Gee, I wonder if that's because no-one can actually afford it, develop real apps for it, and it runs on AT&T's turtle-slow data network?
The idea of no one being able to afford it is bogus. In this country, being able to afford what one buys is not even a concept. It's a memory, maybe. What we own is our plastic, everything else is potentially a repo item but we don't usually spend a lot of time thinking about that; we are too busy watching the ads to figure out what we want to go in hock for next.
Hey when I redid my budgets most recently, I realized that I was paying a cableco $50 a month to watch like 30 hours of mostly news on mostly one channel, with occasional forays into reruns of Law'n'Order etc. Solution: cancel the cable, download the TV shows, watch the news on podcasts. Plus listen to NPR in the morning and read the papers online the same as always. I came out ahead of the game until iTunes started selling feature length movies... if you notice, a lot of what I mentioned there can be done from an iPhone hooked up to nothing more exotic than my own DSL via WiFi.
The iPhone apps will show up. The hardware, firmware and original software are all still practically wet behind the ears, what do you want from an infant? Give it six months. This is such an elegant device with so much potential. I have never seen anything else that spells "forward-looking" so clearly. No new hardware keys will be required for apps that may need special "keys" or "buttons" on their "keyboard". Right there is the thrill of the iPhone. it has been built, and the apps will come!

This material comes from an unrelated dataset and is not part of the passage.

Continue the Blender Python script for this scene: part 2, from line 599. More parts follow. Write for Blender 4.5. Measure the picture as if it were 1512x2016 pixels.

What, you don't think Apple has or has had some more apps that they messed around with while they developed this thing? It may feel like an overabundance of caution to limit third-party apps to running in a Safari sandbox for right now, but it makes a lot of sense to control what rolls out at product launch time.
The EDGE thing is a real enough concern, but apparently more or less so depending on where you are when you try to use it. I don't really care. I live in a dead zone so I use the phone's net capabilities from my house on WiFi, and when I'm out and about, I'm willing to stick to just making phone calls with it. The one time I tried surfing online newspapers from a place with a decent ATT signal, the response time was pretty good. It was at the edge of a little village in a largely rural area near interstate 88. If I got a signal that good in my backyard, I'd think I had arrived in heaven. I was excited when I heard that ATT was going to scarf up Dobson's Cell One. Maybe that backyard signal will not always be just a daydream!